Hebrew reckoning, for example, says it's now the year 5759. The Japanese are celebrating 2659. And if those systems seem too capricious, mark the passage of time with something more natural, like the calendars nature produces, which are based on recurring physical phenomena. Solar and lunar eclipses, for example, repeat every 18 years and 11.33 days, an interval called a saros. The period occurs when three separate lunar cycles--the full-moon cycle of 29.5 days, the moon's close-approach-to-Earth cycle of 27.55 days, and the moon's return to the sun-Earth plane of 27.21 days--come together. The saros, all 6,581.33 days, is the common denominator of the three periods.

Or you could count in terms of three saroses, an interval of 54 years and one month, the time frame in which eclipses return to the same part of the globe. Following this pattern, the great total solar eclipse over New York City on January 24, 1925, was repeated by another in February 1979. Attractively long eclipses--more than six minutes--also recur at saros intervals, allowing eclipse chasers to plan ahead. The famous Baja and Hawaii totality of 1991 will replay 18 years later with a long eclipse over China in 2009, another long one in 2027, and then (completing the three-saros cycle) a six-minute totality in 2045 that will be the longest total solar eclipse in U.S. history. These patterns may not get media attention, but they're reliable.

Astronomers have more than saros periods with which to count. For starters, they have their own system of days. After all, it's not easy to figure out exactly how much time has elapsed between two events when all manner of irregular months and leap years intervene. So to keep tabs on the uneven pulsations of Orion's swollen star Betelgeuse, now in the southwest at nightfall, an astronomer would count in Julian days. Each Julian day uses decimals instead of hours and minutes, and each starts at noon with numbers that began on January 1, 4713 B.C. It's not exactly a catchy thing, but if you want to jump on the Julian bandwagon, set your watch to J.D. 2,451,269.0 at noon on April 1.
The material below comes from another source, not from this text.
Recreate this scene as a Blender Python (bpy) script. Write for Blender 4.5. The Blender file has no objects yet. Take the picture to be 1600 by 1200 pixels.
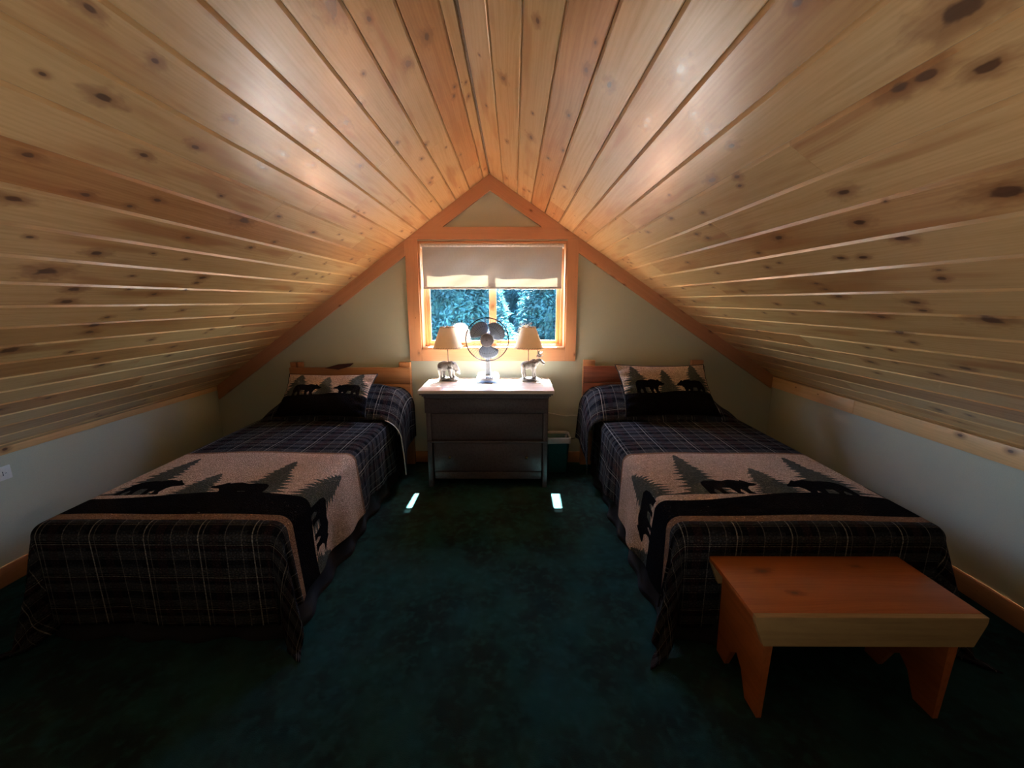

Astronomy lets you choose from almost limitless counting schemes. Only your imagination, the power of your telescope, and your patience will curtail the possibilities. Take Mars, for instance. It's now at its brightest of the decade, outshining everything else in the midnight sky, because its slightly elliptical orbit is bringing it closer to us. These Martian flybys recur every 26 months or so, but the really close passes recur at 15- to 17-year intervals. That pattern has so far gone unnumbered. Grab this chance to be the first on your block to name it after yourself, then adopt it as a personal calendar. Or perhaps you're a romantic who favors moonlight. On April 16 take a loved one outside, pop the cork on a bottle of champagne, and say, "Wow, can you believe this is the beginning of lunation number 944?"